Ein Unbequemer unter schwerem Verdacht

Auch als „Kritischer Polizist“ war Thomas Wüppesahl umstritten – für einen Verbrecher halten ihn Weggefährten nicht

Noch weiß niemand so recht, was wirklich geschah, doch der ganze Fall stinkt. Bekannt ist bisher: Am Montagabend klickten die Handschellen bei dem Hamburger Kripobeamten Thomas Wüppesahl, ehemaliger Bundestagsabgeordneter und langjähriges Mitglied der „Bundesarbeitsgemeinschaft Kritische Polizisten“. Der Tatvorwurf: Vorbereitung eines Raubmordes.

Gemeinsam mit einem ehemaligen Kollegen soll Wüppesahl einen Überfall auf einen Berliner Geldboten geplant haben. Der Expolizist soll nur zum Schein darauf eingegangen sein und im Auftrag der Hamburger Ermittler die Tatwaffen besorgt haben. Bei der Übergabe saßen die Fahnder im Nebenzimmer.

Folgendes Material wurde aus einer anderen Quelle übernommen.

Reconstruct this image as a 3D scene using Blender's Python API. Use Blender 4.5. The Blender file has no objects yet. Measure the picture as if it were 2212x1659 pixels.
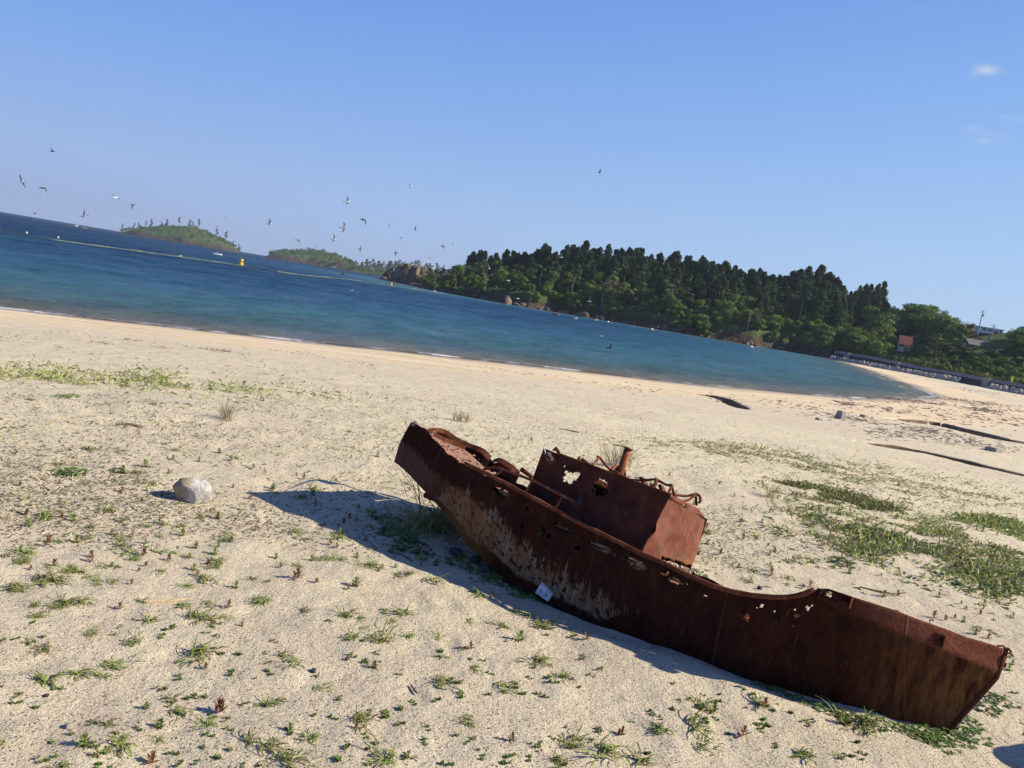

Auch der Rest klingt wie eine Räuberpistole. Im Vorweihnachtsgeschäft, wenn das meiste Bargeld transportiert wird, sollte der Kurier angeblich überfallen, erschossen und ihm mit einem Fleischerbeil der Arm abgehackt werden – um an den Geldkoffer zu kommen. Der Fluchtwagen sollte unmittelbar vor der Tat gestohlen werden. Nach der Tat wollten die Männer angeblich in einem Hotel die Beute teilen und am nächsten Morgen zurück nach Hamburg fahren.

Besonders aussichtsreich erscheint solch ein Plan nicht. Wenn er tatsächlich von einem Polizisten entworfen wurde, wäre dies für den gesamten Berufsstand geradezu beleidigend.

Für die Boulevardpresse an der Alster ist der Fall klar. Wüppesahl ist der „Bulle mit dem Fleischerbeil“ und ein „Pöbel-Polizist“. Einstige Weggefährten, nicht nur bei den „Kritischen“, sind schockiert. Doch bis zum Beweis des Gegenteils trauen sie ihm eine solche Tat nicht zu.

Klar ist gegenwärtig nur: Wüppesahl, seit 1971 Polizeibeamter, ist ein unbequemer Geist, der wiederholt vom Dienst suspendiert wurde. Von mehreren Ermittlungsverfahren hat er die meisten gewonnen. Erst letzte Woche stand er vor dem Hamburger Polizeipräsidium und verteilte Flugblätter gegen den Polizeipräsidenten. „Das war starker Tobak“, sagt einer, der das Pamphlet gelesen hat.

Auch die Grünen, für die Wüppesahl 1978 in Schleswig-Holstein im Kreistag und 1987 im Bundestag saß, können ein Lied über ihn singen. Schon nach einem Jahr schlossen sie ihn aus der Fraktion aus.

Innerhalb der „Kritischen Polizisten“ war er ebenfalls nicht unumstritten, doch so ging es vielen. Kein Wunder also, dass sich die „Kritischen“ nach rund 15 Jahren selbst den Garaus machten und Wüppesahl daran nicht unbeteiligt war. Am vergangenen Wochenende trafen sich Polizisten aus dem gesamten Bundesgebiet in Hamburg, um den Verein neu zu gründen. Wüppesahl hat also etliche Rechnungen offen. Nicht nur sein Rechtsanwalt vermutet, man habe ihm eine Falle gestellt. Als Komplott wäre der Vorwurf indes hoch angesiedelt und schwer zu glauben. Ein Opfer hat der bizarre Fall so oder so jetzt schon gefordert. Aus der Neugründung der „Kritischen Polizisten“ dürfte so schnell nichts werden.